Lebih jelasnya, dalam Kitab Kifayah al-Akhyar yang mengomentari Kitab Ghayah disebutkan:


شبه الْعمد وَهُوَ أَن يقْصد الْفِعْل والشخص مَعًا بِمَا لَا يقتل غَالِبا كَمَا إِذا ضربه بِسَوْط أَو عَصا ضَرْبَة خَفِيفَة أَو رَمَاه بِحجر صَغِير وَلم يوال بِهِ الضَّرْب وَلم يشْتَد الْأَلَم بِسَبَب ذَلِك وَلم يكن وَقت حر وَلَا برد شديدين أَو لم يكن الْمَضْرُوب ضَعِيفا أَو صَغِيرا


Artinya: “Pembunuhan syibh ‘amd ialah jika seseorang sengaja melukai orang lain dengan media yang secara umum tidak menyebabkan kematian namun nyatanya menyebabkan kematian seperti memukul menggunakan cambuk atau tongkat dengan pukulan ringan atau melempar dengan batu kecil dan pukulannya tidak bertubi-tubi dan tidak menimbulkan rasa sakit yang hebat akibat hal tersebut dan tidak dilakukan pada saat yang terlalu panas atau dingin atau korban bukanlah orang yang lemah atau kecil.”

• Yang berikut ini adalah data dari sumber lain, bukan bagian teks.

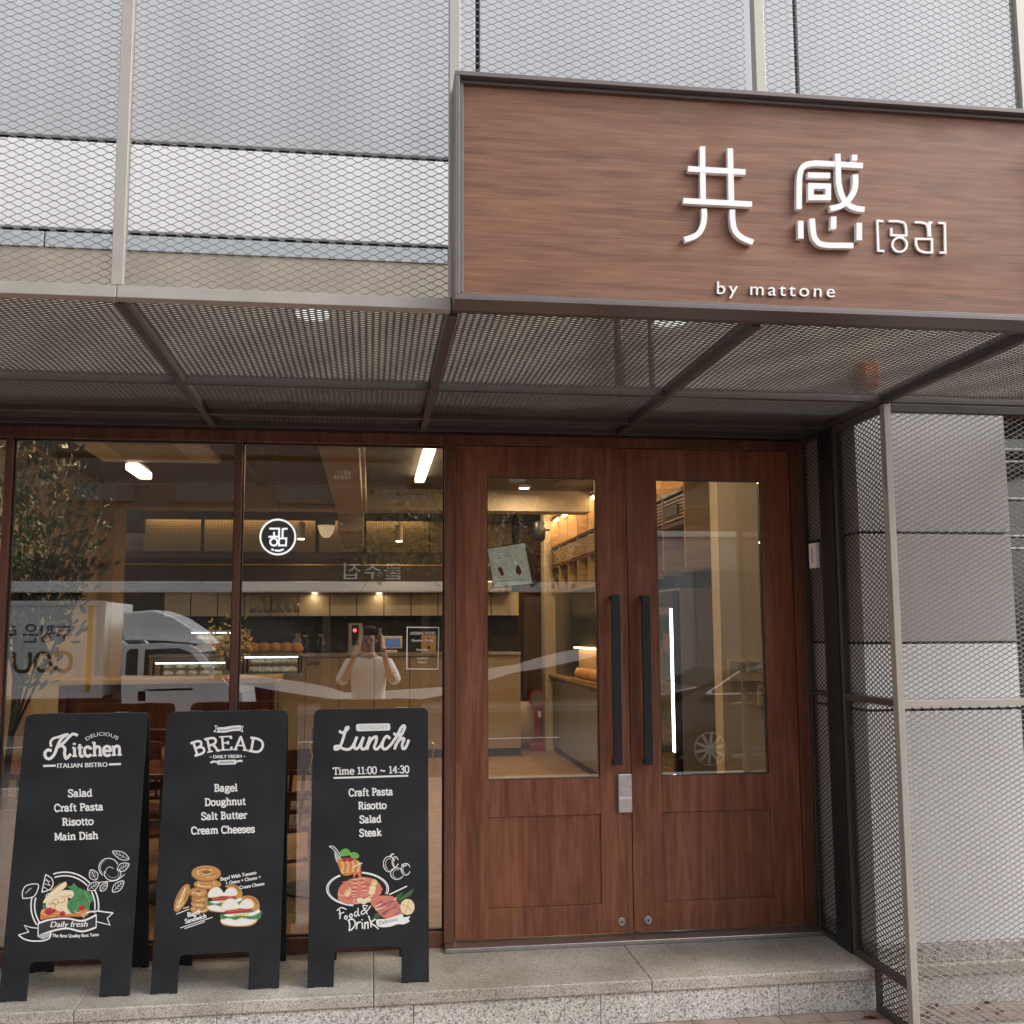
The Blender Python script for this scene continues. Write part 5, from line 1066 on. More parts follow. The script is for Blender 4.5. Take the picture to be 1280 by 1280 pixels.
# high table behind the windows, chairs and tables
ht = thing('high_table', 'high wood topped communal table crossing behind both windows', 'table', (-2.6, 3.2, 0))
pa, pb = at(60, 857, 3.0), at(346, 857, 3.0)
bx('top', OAK, ht, pa.x, pb.x, 3.0, 3.6, pa.z, pa.z+.045, bevel=.006); bx('modesty_panel', CHAIRWOOD, ht, pa.x+.1, pb.x-.03, 3.1, 3.13, pa.z-.34, pa.z-.001, bevel=.003)
for x in (pa.x+.06, pb.x-.12):
    for y in (3.06, 3.5): bx('leg', CHAIRWOOD, ht, x, x+.06, y, y+.06, .003, pa.z-.001, bevel=.004)
def make_chair():
    t = thing('cafe_chair', 'x', 'chair', (0, 0, .003), 'cherry wood chairs inside the cafe')
    z = .003
    m = MB(); P = [(-.21, -.20), (.21, -.20), (.19, .2), (-.19, .2)]; m.prism([(x, y, .43+z) for x, y in P], (0, 0, .03)); m.build('seat', CHAIRWOOD, t, .008)
    for x in (-.18, .18): MB().tube([(x, -.17, .429+z), (x*1.08, -.19, z)], [.02, .015], 8).build('leg', CHAIRWOOD, t, smooth=True)
    for x in (-.17, .17): MB().tube([(x*1.05, .22, z), (x, .18, .44+z), (x*1.02, .235, .70+z), (x*1.05, .27, .86+z)], [.016, .02, .018, .015], 8).build('leg', CHAIRWOOD, t, smooth=True)
    m = MB(); A = []; B = []
    for k in range(9):
        a = -1+k/4; A.append((a*.185, .275+.035*(1-a*a)))
    for (z0, z1), nm in (((.79, .89), 'top_rail'), ((.62, .66), 'back_slat')):
        m = MB(); n = len(A)
        b0 = m.pts([(x, y-(.03 if z0 < .7 else 0), z0+z) for x, y in A]); b1 = m.pts([(x, y+.02-(.03 if z0 < .7 else 0), z0+z) for x, y in A]); b2 = m.pts([(x*.97, y-(.03 if z0 < .7 else 0)+.01, z1+z+.012*(1-(i/4-1)**2)) for i, (x, y) in enumerate(A)]); b3 = m.pts([(x*.97, y+.03-(.03 if z0 < .7 else 0), z1+z+.012*(1-(i/4-1)**2)) for i, (x, y) in enumerate(A)])
        for i in range(n-1):
            m.face(b0+i, b0+i+1, b2+i+1, b2+i); m.face(b1+i, b3+i, b3+i+1, b1+i+1); m.face(b2+i, b2+i+1, b3+i+1, b3+i); m.face(b0+i, b1+i, b1+i+1, b0+i+1)
        m.face(b0, b2, b3, b1); m.face(b0+n-1, b1+n-1, b3+n-1, b2+n-1); m.build(nm, CHAIRWOOD, t, .004)
    m = MB()
    for x in (-.07, 0, .07): m.bar((x, .205, .45+z), (x, .285, .80+z), .02, .014)
    m.build('spindle', CHAIRWOOD, t, .003)
    m = MB().tube([(-.18, -.18, .2+z), (.18, -.18, .2+z)], .011, 6); m.build('stretcher', CHAIRWOOD, t)
    return t
ch0 = make_chair()
spots = [(112, 880, 2.35, 170, 'cherry chair whose back shows above the Kitchen board, nearest the olive tree'), (186, 879, 2.2, 190, 'cherry chair whose back shows between the Kitchen and Bread boards'), (266, 878, 2.5, 178, 'cherry chair whose back shows above the Bread board'),
         (424, 876, 2.5, 183, 'cherry chair whose back shows above the Lunch board'), (190, 950, 1.5, 80, 'cherry chair seen in the gap between the Kitchen and Bread boards'), (375, 940, 1.5, 100, 'cherry chair seen in the gap between the Bread and Lunch boards'),
         (8, 935, 1.9, 60, 'cherry chair at far left behind the beige planter'), (172, 985, .85, 20, 'cherry chair close behind the glass between the Kitchen and Bread boards'), (362, 985, .9, 200, 'cherry chair close behind the glass between the Bread and Lunch boards')]
for i, (u, v, Y, a, lb) in enumerate(spots):
    c = ch0 if i == 0 else copy_tree(ch0)
    p = at(u, v, Y); c.location = (p.x, Y, .003); c.rotation_euler = (0, 0, R(a)); c['label'] = lb
def make_table():
    t = thing('cafe_table', 'x', 'table', (0, 0, .003), 'wood cafe tables behind the windows')
    MB().box(-.35, .35, -.35, .35, .72, .75).build('top', CHAIRWOOD, t, .006)
    MB().lathe([(.025, .03), (.025, .719)], (0, 0, 0), 12).build('column', BLACKM, t); MB().lathe([(.22, .004), (.22, .016), (.03, .03)], (0, 0, 0), 24).build('foot', BLACKM, t); return t
tb = make_table()
for i, (u, Y, lb) in enumerate(((30, 1.35, 'wood table beside the beige planter at far left'), (235, 1.2, 'wood table behind the Bread board'), (400, 1.25, 'wood table behind the Lunch board'))):
    c = tb if i == 0 else copy_tree(tb); c.location = (at(u, 900, Y).x, Y, .003); c['label'] = lb
# planter with olive tree
pp_ = at(2, 1000, .62)
pl = thing('olive_tree', 'bushy olive tree in a tall beige planter just inside the left window', 'potted tree', (pp_.x, .62, .003))
MB().lathe([(.13, .003), (.165, .10), (.175, .55), (.17, .635), (.155, .635), (.15, .58)], (pp_.x, .62, 0), 32).build('planter', mat('beige_planter', (.42, .34, .24), .7, 0, .1, 6), pl, smooth=False)
MB().lathe([(.001, .585), (.149, .583)], (pp_.x, .62, 0), 24).build('soil', ESPR, pl)
LEAF = mat('olive_leaf', (.034, .070, .020), .45, 0, .5, 2.5); LEAFB = mat('olive_leaf_pale', (.17, .20, .10), .5)
tr = MB(); lf = MB(); base = Vector((pp_.x, .62, .58)); rl = random.Random(11)
tr.tube([base, base+Vector((.02, .02, .35)), base+Vector((.05, .0, .7))], [.022, .018, .015], 8)
def leaf_at(c, d, s, mb=lf, wr=.22):
    e = d.cross(Vector((rl.uniform(-1, 1), rl.uniform(-1, 1), rl.uniform(-1, 1)))).normalized(); n_ = d.cross(e)*s*.12
    b_ = mb.pts([c, c+d*s*.35+e*s*wr*.8+n_, c+d*s*.7+e*s*wr*.75+n_, c+d*s, c+d*s*.7-e*s*wr*.75+n_, c+d*s*.35-e*s*wr*.8+n_]); mb.face(b_, b_+1, b_+2, b_+3, b_+4, b_+5)
tips = [(20, 560), (60, 556), (100, 590), (85, 620), (112, 614), (70, 650), (108, 668), (95, 700), (50, 600), (30, 640), (20, 700), (70, 700), (-10, 600), (-20, 660), (128, 640), (40, 575), (75, 575), (125, 700), (118, 690), (60, 690), (20, 590), (-5, 570), (30, 555), (90, 570)]
for (uu, vv) in tips:
    q = at(uu, vv, .62+rl.uniform(-.3, .3)); s0 = base+Vector((.05, 0, .65)) if vv < 680 else base+Vector((.03, 0, .4))
    mid = (s0+q)/2+Vector((rl.uniform(-.05, .05), rl.uniform(-.05, .05), .06)); tr.tube([s0, mid, q], [.008, .006, .002], 5)
    for k in range(58):
        t_ = rl.uniform(.25, 1.05); c = (s0.lerp(mid, t_*2) if t_ < .5 else mid.lerp(q, (t_-.5)*2))+Vector((rl.gauss(0, .045), rl.gauss(0, .045), rl.gauss(0, .04)))
        d = ((q-mid).normalized()+Vector((rl.uniform(-1, 1), rl.uniform(-1, 1), rl.uniform(-1, .7)))).normalized(); lf.mi = 1 if rl.random() < .22 else 0; leaf_at(c, d, rl.uniform(.05, .085))
tr.build('trunk', ESPR, pl, smooth=True); lf.build('crown', [LEAF, LEAFB], pl)
# ---- right side of the room: wood door, column, shelf wall, fridge
wd = thing('inner_wood_door', 'dark red wood door at the end of the passage inside the entrance', 'door', at(665, 930, 8.95))
pa, pb = at(650, 930, 8.95), at(683, 640, 8.95)
bx('frame', CHAIRWOOD, wd, pa.x, pb.x, 8.93, 9.0, .003, 3.0, bevel=.003); pa2, pb2 = at(656, 925, 8.92), at(682, 746, 8.92); bx('leaf', mat('door_brown', (.14, .085, .055), .5, 0, .2, 3), wd, pa2.x, pb2.x, 8.90, 8.929, .02, pb2.z, bevel=.003)
bx('edge_pull', BLACKM, wd, at(653, 800, 8.89).x-.02, at(653, 800, 8.89).x+.02, 8.89, 8.929, .4, pb2.z-.1, bevel=.003)
ic = thing('inner_column', 'slim beige column carrying a black speaker inside the entrance', 'column', at(690, 930, 8.0))
pa, pb = at(682, 930, 8.0), at(697, 640, 8.0); bx('shaft', PLAST, ic, pa.x, pb.x, 8.0, 8.25, .003, 3.3, bevel=.004)
sp = thing('speaker', 'black speaker on a bracket high on the slim beige column', 'speaker', at(674, 665, 7.8))
q = at(674, 665, 7.8); MB().lathe([(.03, -.13), (.075, -.10), (.085, 0), (.075, .12), (.03, .145)], q, 20).build('body', BLACKM, sp, smooth=True); bx('bracket', BLACKM, sp, q.x+.06, q.x+.15, 7.85, 7.9, q.z+.02, q.z+.05, bevel=.003)
XS = 1.0
sh = thing('shelf_wall', 'long shelf wall of glowing wooden niches with slatted boxes down the right side', 'shelf', (XS, 5, 0))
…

Dalam kasus pembunuhan dengan kategori syibh ‘amd ini, pihak keluarga korban tidak bisa menuntut qishash atau balas bunuh namun yang diwajibkan ialah diyat mughallazhah atau denda yang diperberat yakni berupa 100 ekor unta dengan rincian 30 unta hiqqah (unta betina umur 3 tahun), 30 unta jadza’ah (unta betina umur 4 tahun), dan 40 khilfah (unta yang sedang bunting).


Kewajiban pembayaran denda ini boleh diangsur dan dibebankan bukan hanya kepada korban namun menjadi tanggungan waris ‘aqilah yakni pihak-pihak ahli waris lelaki yang memungkinkan untuk mendapatkan waris ‘ashabah dalam bab waris. Dengan tambahan, bagi si pelaku ia wajib membebaskan budak mukmin atau berpuasa dua bulan berturut-turut. Demikian, semoga bermanfaat, wallahu a’lam bi shawab.